In the ’50s, it was still a novelty. In the ’60s and so forth, there’s a bit of a downslide. The wrestler, trainer and promoter Fabulous Moolah took over and Moolah, basically she would only book women that she trained and she would charge them a stipend and a booking fee for all of her matches and a lot of times she would have them move onto her compound in South Carolina and charge them rent. So these women who were working for Moolah in the ’60s, ’70s, into the early ’80s, might have only been bringing home 40 to 50 percent of what they earned because Moolah was taking everything off the top. But they had no other alternatives—that was the only game in town.

Things changed a little bit in the 1980s. If you remember the Rock ‘n’ Wrestling Connection with MTV, starting out, the first thing that MTV really focused on was a women’s match. It was Fabulous Moolah, who was by this point in her late 50s, against Wendi Richter. And Wendi Richter was managed by Cyndi Lauper, who’d just had “Girls Just Want to Have Fun” and was a very big name on MTV. So they aired a women’s match and it got huge ratings, and that lead to the first Wrestlemania.

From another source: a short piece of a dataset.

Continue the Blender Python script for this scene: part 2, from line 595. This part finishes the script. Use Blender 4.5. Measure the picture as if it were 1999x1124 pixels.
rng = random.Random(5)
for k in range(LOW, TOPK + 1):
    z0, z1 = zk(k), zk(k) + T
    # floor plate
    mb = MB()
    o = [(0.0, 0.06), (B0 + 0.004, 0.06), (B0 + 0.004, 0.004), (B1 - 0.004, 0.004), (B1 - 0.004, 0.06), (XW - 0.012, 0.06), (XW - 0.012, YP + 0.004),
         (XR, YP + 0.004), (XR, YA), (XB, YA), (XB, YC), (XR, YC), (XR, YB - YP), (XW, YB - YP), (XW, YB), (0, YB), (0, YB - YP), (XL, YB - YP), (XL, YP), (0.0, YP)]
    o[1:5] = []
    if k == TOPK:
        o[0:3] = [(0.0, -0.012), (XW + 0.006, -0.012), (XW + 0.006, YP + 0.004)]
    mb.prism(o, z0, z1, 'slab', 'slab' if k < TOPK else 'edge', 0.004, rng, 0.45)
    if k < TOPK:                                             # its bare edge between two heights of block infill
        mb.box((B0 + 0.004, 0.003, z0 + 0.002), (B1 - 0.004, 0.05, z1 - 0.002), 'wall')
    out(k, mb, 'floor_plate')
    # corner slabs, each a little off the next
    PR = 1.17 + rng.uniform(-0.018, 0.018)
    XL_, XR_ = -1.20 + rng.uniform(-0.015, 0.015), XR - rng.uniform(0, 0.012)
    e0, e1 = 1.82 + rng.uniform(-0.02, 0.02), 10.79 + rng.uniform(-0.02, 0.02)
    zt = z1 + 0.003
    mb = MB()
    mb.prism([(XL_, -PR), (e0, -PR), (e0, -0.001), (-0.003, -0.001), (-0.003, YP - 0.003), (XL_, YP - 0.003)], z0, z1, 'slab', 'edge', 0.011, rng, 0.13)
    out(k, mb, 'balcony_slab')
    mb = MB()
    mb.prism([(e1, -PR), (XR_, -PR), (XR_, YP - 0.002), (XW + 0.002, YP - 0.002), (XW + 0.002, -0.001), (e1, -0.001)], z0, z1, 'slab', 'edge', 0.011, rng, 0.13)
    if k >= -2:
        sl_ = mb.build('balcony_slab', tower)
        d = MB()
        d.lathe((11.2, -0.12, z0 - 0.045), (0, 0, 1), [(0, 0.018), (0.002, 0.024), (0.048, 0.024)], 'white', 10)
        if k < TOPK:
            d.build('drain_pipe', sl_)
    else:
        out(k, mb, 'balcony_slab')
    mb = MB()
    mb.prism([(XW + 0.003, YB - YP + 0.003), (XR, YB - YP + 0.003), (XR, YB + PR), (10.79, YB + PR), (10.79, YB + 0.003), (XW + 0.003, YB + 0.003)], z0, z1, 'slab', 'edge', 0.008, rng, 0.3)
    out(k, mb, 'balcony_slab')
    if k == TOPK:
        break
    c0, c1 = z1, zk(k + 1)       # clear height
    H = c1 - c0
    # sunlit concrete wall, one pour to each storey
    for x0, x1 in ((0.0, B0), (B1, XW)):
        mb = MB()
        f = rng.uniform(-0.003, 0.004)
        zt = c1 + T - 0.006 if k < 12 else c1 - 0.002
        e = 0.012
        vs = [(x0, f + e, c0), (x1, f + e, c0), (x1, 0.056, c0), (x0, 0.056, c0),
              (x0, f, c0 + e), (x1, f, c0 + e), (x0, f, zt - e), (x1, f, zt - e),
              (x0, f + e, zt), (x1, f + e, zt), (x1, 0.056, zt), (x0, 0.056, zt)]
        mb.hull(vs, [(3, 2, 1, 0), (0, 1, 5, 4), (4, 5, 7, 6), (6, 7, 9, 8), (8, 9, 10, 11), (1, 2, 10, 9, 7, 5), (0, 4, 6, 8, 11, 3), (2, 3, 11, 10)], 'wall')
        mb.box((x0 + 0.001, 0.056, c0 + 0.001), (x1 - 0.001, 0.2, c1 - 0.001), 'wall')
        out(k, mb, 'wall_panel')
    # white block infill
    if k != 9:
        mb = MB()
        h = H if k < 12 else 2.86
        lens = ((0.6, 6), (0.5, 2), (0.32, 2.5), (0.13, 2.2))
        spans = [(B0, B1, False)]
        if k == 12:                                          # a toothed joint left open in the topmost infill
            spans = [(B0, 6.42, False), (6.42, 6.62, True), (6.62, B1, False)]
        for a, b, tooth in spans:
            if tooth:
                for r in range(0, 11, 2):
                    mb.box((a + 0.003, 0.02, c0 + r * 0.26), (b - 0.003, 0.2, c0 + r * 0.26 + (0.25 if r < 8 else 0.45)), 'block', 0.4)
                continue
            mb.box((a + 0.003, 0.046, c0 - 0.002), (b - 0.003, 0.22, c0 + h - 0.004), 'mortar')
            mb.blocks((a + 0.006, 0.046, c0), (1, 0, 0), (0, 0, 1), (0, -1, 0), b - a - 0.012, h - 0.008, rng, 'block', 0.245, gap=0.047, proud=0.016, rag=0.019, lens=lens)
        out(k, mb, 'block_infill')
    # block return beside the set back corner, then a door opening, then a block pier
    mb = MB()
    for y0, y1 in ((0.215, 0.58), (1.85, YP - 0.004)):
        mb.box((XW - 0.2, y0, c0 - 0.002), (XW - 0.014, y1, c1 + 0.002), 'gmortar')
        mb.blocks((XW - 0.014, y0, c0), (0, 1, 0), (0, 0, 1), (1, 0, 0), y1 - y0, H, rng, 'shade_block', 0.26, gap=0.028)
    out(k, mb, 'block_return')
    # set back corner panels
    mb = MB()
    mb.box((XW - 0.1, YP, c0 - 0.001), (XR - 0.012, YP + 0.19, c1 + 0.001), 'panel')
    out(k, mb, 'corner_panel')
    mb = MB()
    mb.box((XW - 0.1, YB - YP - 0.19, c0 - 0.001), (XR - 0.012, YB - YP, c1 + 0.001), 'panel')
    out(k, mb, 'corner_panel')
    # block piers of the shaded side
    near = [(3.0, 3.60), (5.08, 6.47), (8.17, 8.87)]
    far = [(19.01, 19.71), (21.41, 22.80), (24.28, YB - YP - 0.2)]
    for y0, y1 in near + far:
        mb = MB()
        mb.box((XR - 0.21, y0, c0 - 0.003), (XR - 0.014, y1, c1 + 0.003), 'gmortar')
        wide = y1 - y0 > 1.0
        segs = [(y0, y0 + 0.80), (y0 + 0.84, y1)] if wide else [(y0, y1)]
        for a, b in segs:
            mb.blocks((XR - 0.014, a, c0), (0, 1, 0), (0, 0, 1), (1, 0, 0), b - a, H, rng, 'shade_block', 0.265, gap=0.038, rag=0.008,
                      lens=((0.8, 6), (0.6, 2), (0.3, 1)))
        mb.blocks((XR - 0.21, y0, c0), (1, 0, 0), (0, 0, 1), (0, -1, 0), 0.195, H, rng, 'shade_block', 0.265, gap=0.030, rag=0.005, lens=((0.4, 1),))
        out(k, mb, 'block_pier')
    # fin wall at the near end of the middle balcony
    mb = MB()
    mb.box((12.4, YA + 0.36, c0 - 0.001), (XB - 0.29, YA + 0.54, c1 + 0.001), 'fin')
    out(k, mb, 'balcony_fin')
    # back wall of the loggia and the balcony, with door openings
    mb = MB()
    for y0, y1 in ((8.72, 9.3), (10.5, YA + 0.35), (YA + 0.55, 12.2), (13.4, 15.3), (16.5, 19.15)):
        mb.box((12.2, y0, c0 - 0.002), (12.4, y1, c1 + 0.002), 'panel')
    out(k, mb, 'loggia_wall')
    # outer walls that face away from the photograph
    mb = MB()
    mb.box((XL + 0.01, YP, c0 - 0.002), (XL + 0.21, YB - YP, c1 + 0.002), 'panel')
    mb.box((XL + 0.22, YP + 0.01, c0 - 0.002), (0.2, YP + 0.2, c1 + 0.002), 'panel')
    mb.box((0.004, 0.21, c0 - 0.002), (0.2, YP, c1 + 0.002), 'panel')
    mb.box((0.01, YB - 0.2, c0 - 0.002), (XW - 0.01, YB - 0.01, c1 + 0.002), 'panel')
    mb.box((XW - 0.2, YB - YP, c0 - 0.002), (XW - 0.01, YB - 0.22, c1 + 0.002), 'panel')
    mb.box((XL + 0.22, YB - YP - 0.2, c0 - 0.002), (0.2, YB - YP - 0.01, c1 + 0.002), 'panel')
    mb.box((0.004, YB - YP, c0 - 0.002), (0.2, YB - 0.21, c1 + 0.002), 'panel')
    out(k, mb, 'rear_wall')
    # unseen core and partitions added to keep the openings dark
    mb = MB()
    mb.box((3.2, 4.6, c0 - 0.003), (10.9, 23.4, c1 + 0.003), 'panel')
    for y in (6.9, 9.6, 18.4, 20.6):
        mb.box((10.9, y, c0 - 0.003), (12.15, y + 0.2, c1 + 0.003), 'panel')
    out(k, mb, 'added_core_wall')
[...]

So, basically the very first Wrestlemania was started by the Fabulous Moolah/Wendi Richter. That was a definite high point for women’s wrestling. Less than a year later, Wendi Richter was not getting paid the royalties she thought she deserved and left the WWF and women’s wrestling fell into a complete lull in the mainstream, which is where GLOW jumped in.

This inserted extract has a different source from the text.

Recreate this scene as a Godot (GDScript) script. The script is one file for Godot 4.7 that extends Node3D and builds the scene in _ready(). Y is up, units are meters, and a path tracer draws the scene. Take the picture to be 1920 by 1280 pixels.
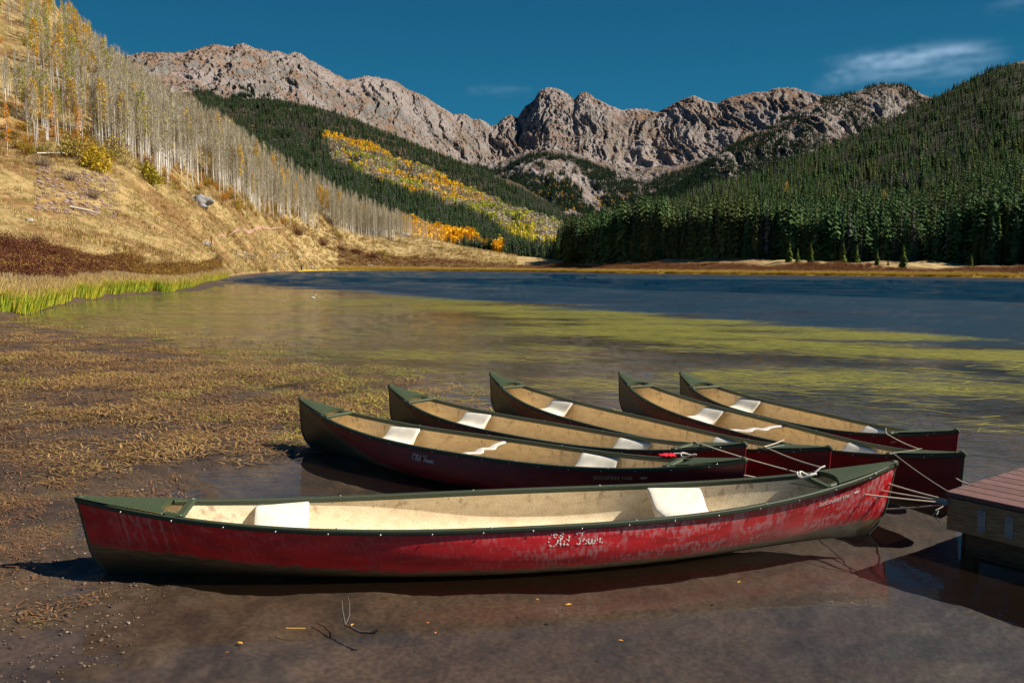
extends Node3D
# A mountain lake in autumn: six canoes moored by a dock, hillside grove, forested slopes and a rocky range.

const SUN := Vector3(0.735, 0.67, -0.01)

var taken := {}
var rng := RandomNumberGenerator.new()
var M := {}
var G := {}          # terrain grids by name
var n_patch: FastNoiseLite
var n_fine: FastNoiseLite
var n_big: FastNoiseLite


# ------------------------------------------------------------------ mesh builder
class MB:
	var v := PackedVector3Array()
	var n := PackedVector3Array()
	var c := PackedColorArray()
	var uv := PackedVector2Array()
	var ix := PackedInt32Array()

	func put(p: Vector3, nn: Vector3, col: Color, t := Vector2.ZERO) -> int:
		v.append(p); n.append(nn); c.append(col); uv.append(t)
		return v.size() - 1

	func tri(a: Vector3, b: Vector3, d: Vector3, col := Color.WHITE) -> void:
		var nn := (d - a).cross(b - a).normalized()
		var k := v.size()
		put(a, nn, col); put(b, nn, col); put(d, nn, col)
		ix.append_array([k, k + 1, k + 2])

	func quad(a: Vector3, b: Vector3, d: Vector3, e: Vector3, col := Color.WHITE) -> void:
		var nn := (d - a).cross(b - a).normalized()
		var k := v.size()
		put(a, nn, col, Vector2(0, 0)); put(b, nn, col, Vector2(0, 1)); put(d, nn, col, Vector2(1, 1)); put(e, nn, col, Vector2(1, 0))
		ix.append_array([k, k + 1, k + 2, k, k + 2, k + 3])

	# smooth grid, index i * nv + j; front side where (d/di) x (d/dj) points
	func grid(p: PackedVector3Array, nu: int, nv: int, col := Color.WHITE, uvs := PackedVector2Array(), cols := PackedColorArray()) -> void:
		var k := v.size()
		var nn := MB.normals(p, nu, nv)
		v.append_array(p)
		n.append_array(nn)
		if cols.size():
			c.append_array(cols)
		else:
			var cc := PackedColorArray(); cc.resize(p.size()); cc.fill(col)
			c.append_array(cc)
		if uvs.size():
			uv.append_array(uvs)
		else:
			var uu := PackedVector2Array(); uu.resize(p.size())
			uv.append_array(uu)
		ix.append_array(MB.indices(nu, nv, k))

	static func indices(nu: int, nv: int, k := 0) -> PackedInt32Array:
		var out := PackedInt32Array()
		out.resize((nu - 1) * (nv - 1) * 6)
		var w := 0
		for i in nu - 1:
			for j in nv - 1:
				var a := k + i * nv + j
				out[w] = a; out[w + 1] = a + 1; out[w + 2] = a + nv
				out[w + 3] = a + 1; out[w + 4] = a + nv + 1; out[w + 5] = a + nv
				w += 6
		return out

	static func normals(p: PackedVector3Array, nu: int, nv: int) -> PackedVector3Array:
		var out := PackedVector3Array()
		out.resize(p.size())
		for i in nu:
			var i0 := maxi(i - 1, 0) * nv
			var i1 := mini(i + 1, nu - 1) * nv
			var r := i * nv
			for j in nv:
				var du := p[i1 + j] - p[i0 + j]
				var dv := p[r + mini(j + 1, nv - 1)] - p[r + maxi(j - 1, 0)]
				out[r + j] = du.cross(dv).normalized()
		return out

	# a bar of eight-sided (chamfered) section from a to b
	func bar(a: Vector3, b: Vector3, up: Vector3, w: float, h: float, ch := 0.004, col := Color.WHITE) -> void:
		var f := (b - a).normalized()
		var s := f.cross(up).normalized()
		var u := s.cross(f).normalized()
		var x := w / 2.0
		var y := h / 2.0
		var sec := [Vector2(-x + ch, -y), Vector2(-x, -y + ch), Vector2(-x, y - ch), Vector2(-x + ch, y), Vector2(x - ch, y), Vector2(x, y - ch), Vector2(x, -y + ch), Vector2(x - ch, -y)]
		for i in 8:
			var p: Vector2 = sec[i]
			var q: Vector2 = sec[(i + 1) % 8]
			var o1 := s * p.x + u * p.y
			var o2 := s * q.x + u * q.y
			quad(a + o1, a + o2, b + o2, b + o1, col)
		for i in range(1, 7):
			var p0: Vector2 = sec[0]
			var p1: Vector2 = sec[i]
			var p2: Vector2 = sec[i + 1]
			tri(a + s * p0.x + u * p0.y, a + s * p2.x + u * p2.y, a + s * p1.x + u * p1.y, col)
			tri(b + s * p0.x + u * p0.y, b + s * p1.x + u * p1.y, b + s * p2.x + u * p2.y, col)

	# a round tube through points; radii may taper
	func tube(pts: PackedVector3Array, r0: float, r1: float, sides := 6, col := Color.WHITE, cols := PackedColorArray()) -> void:
		var m := pts.size()
		var P := PackedVector3Array()
		var C := PackedColorArray()
		var UVs := PackedVector2Array()
		P.resize((sides + 1) * m); C.resize((sides + 1) * m); UVs.resize((sides + 1) * m)
		for j in m:
			var f := (pts[mini(j + 1, m - 1)] - pts[maxi(j - 1, 0)]).normalized()
			var s := f.cross(Vector3.UP if absf(f.y) < 0.9 else Vector3.RIGHT).normalized()
			var u := s.cross(f)
			var r := lerpf(r0, r1, float(j) / maxf(1.0, m - 1))
			for i in sides + 1:
				var an := -TAU * i / sides
				P[i * m + j] = pts[j] + (s * cos(an) + u * sin(an)) * r
				C[i * m + j] = cols[j] if cols.size() else col
				UVs[i * m + j] = Vector2(float(i) / sides, float(j) / maxf(1.0, m - 1))
		grid(P, sides + 1, m, col, UVs, C)

	func ball(at: Vector3, r: Vector3, seg := 8, col := Color.WHITE, wob: FastNoiseLite = null, amp := 0.0) -> void:
		var P := PackedVector3Array()
		P.resize((seg * 2 + 1) * (seg + 1))
		for i in seg * 2 + 1:
			var a := -TAU * (i % (seg * 2)) / (seg * 2)
			for j in seg + 1:
				var b := PI * (float(j) / seg - 0.5)
				var d := Vector3(cos(a) * cos(b), sin(b), sin(a) * cos(b))
				var k := 1.0 + (amp * wob.get_noise_3dv(at * 3.1 + d * 1.7) if wob else 0.0)
				P[i * (seg + 1) + j] = at + d * r * k
		grid(P, seg * 2 + 1, seg + 1, col)

	func mesh(m: Material) -> ArrayMesh:
		var out := ArrayMesh.new()
		add_to(out, m)
		return out

	func add_to(out: ArrayMesh, m: Material) -> void:
		var a := []
		a.resize(Mesh.ARRAY_MAX)
		a[Mesh.ARRAY_VERTEX] = v
		a[Mesh.ARRAY_NORMAL] = n
		a[Mesh.ARRAY_COLOR] = c
		a[Mesh.ARRAY_TEX_UV] = uv
		a[Mesh.ARRAY_INDEX] = ix
		out.add_surface_from_arrays(Mesh.PRIMITIVE_TRIANGLES, a)
		out.surface_set_material(out.get_surface_count() - 1, m)


# ------------------------------------------------------------------ naming helpers
func numbered(called: String) -> String:
	var k: int = taken.get(called, 0)
	taken[called] = k + 1
	return called if k == 0 else "%s_%03d" % [called, k]

func tag(o: Node, label: String, category := "", group := "", kind := "") -> Node:
	if label: o.set_meta("label", label)
	if category: o.set_meta("category", category)
	if group: o.set_meta("group", group)
	if kind: o.set_meta("kind", kind)
	return o

func thing(called: String, label: String, category: String, at := Vector3.ZERO, turn := 0.0, group := "") -> Node3D:
	var o := Node3D.new()
	o.name = numbered(called)
	add_child(o)
	o.position = at
	o.rotation.y = turn
	tag(o, label, category, group)
	return o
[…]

GLOW at the time was really considered to be more of a parody of pro wrestling. It was like Benny Hill or Hee Haw. It was kind of silly, intentionally cheesy and campy. In looking back, the new series kind of gives it a little more athleticism and wrestling than they utilized at the time. But it was a success—it was definitely something that got mainstream attention and inspired a lot of women who went on to become pro wrestlers who were just little kids at that time.

I was going to ask you where G.L.O.W. fits into this longer history of women’s wrestling, because from the book, it seems like there’s this tradition and G.L.O.W. as almost this joke, like, “Would it be funny if there was Wrestlemania but with women?” So it doesn’t connect to that earlier history. But then it ends up inspiring today’s generation of women wrestlers to some extent.

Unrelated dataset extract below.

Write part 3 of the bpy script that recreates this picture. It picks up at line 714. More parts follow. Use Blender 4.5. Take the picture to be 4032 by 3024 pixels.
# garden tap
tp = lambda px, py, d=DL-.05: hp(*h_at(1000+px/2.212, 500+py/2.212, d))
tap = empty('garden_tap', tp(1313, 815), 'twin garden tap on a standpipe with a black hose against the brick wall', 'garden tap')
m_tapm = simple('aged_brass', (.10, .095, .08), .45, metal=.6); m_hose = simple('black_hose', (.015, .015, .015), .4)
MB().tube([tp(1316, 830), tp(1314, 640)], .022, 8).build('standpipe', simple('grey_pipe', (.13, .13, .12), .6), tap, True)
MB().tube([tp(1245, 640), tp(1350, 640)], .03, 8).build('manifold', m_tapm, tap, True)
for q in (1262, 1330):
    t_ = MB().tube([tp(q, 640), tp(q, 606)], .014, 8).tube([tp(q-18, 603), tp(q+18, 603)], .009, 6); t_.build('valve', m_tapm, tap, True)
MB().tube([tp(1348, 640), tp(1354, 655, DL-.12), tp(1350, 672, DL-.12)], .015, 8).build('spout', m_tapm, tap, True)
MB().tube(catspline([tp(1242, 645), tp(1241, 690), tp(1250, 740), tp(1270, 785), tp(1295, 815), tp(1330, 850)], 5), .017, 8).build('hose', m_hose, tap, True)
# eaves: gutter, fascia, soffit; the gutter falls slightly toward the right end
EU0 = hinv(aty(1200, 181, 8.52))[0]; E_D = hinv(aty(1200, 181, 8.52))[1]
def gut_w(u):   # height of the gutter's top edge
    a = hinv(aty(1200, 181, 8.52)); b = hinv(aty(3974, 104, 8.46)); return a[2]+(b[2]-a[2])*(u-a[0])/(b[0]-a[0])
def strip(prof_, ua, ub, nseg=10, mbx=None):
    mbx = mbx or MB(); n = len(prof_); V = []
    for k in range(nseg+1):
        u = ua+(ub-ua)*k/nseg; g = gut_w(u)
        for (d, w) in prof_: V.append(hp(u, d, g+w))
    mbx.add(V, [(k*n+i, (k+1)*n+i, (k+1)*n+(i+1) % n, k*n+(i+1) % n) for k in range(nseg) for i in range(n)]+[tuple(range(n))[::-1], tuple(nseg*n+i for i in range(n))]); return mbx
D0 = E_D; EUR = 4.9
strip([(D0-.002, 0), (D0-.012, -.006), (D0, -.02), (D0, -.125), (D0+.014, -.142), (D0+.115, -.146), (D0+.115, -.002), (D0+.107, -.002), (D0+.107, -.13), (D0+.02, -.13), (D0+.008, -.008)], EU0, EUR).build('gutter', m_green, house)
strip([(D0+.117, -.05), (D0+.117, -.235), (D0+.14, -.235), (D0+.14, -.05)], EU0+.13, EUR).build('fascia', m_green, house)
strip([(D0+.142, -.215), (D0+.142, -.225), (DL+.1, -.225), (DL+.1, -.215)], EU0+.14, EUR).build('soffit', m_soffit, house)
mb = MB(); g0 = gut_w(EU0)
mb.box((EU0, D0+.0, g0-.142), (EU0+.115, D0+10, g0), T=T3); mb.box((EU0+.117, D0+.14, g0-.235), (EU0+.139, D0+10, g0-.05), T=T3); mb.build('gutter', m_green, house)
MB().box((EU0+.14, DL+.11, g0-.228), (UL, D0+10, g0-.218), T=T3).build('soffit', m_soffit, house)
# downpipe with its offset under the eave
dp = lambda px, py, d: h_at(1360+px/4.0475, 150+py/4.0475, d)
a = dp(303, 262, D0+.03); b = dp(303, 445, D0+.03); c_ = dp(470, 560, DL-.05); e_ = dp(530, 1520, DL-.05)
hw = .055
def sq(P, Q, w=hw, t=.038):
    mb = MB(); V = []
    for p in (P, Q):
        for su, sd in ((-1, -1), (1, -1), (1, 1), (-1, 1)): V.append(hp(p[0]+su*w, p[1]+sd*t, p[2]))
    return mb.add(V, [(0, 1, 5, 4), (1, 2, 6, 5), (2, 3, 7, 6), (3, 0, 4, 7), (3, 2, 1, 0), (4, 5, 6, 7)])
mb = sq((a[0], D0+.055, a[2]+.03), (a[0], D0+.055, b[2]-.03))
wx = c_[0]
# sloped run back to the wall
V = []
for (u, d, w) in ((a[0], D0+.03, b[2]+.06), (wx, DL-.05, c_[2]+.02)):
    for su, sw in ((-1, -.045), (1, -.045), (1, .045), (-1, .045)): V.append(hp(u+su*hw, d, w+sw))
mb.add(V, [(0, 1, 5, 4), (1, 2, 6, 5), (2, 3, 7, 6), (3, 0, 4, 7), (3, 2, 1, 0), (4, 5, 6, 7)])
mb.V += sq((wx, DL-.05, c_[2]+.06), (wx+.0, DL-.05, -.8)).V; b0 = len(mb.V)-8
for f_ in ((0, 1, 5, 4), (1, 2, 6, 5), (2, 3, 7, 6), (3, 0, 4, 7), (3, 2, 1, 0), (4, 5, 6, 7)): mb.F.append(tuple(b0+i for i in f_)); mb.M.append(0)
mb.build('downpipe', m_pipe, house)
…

Yeah, a lot of the traditional wrestlers at the time when GLOW came out thought it was a complete joke. In fact one woman wrestler I talked to in the book, she had a GLOW Girl that came up to her and said, “We’re not wrestlers, we’re making fun of wrestlers.” Which made this woman—who took it very seriously—furious. But they were just trying to do a TV show. And you had women wrestlers who came up, they’d learned how to fall, they’d put six, eight months in, then they were touring around the country working for these small dollar amounts. The GLOW Girls were all actresses who basically just kind of came in, did some paid things for a couple of weeks and that was it. It’s almost—if you want to compare it to The Monkees versus The Beatles or something like that, with a pre-manufactured band. That’s what GLOW was.

But the thing is, it’s held up fairly well and it was something that no one else had done.

So tell me if I’m wrong, but it sounds like a lot of women’s wrestling was born out of live events, and then G.L.O.W is meant to be on TV. But traditionally it’s a live performance. Right? Or like a live contest?

Absolutely, yeah. One of the things with pro wrestling in general is the wrestlers would come up and they would do what’s called call it in the ring. You go in and the outcome is predetermined, but how you get to the outcome is up to the wrestlers. It’s kind of performance art. They’ll see what’s working with the audience and what story they want to tell and put it together on the fly. GLOW was this thing where everything was choreographed. It was a dance routine. That really rankled some of the people who considered themselves true professional wrestlers.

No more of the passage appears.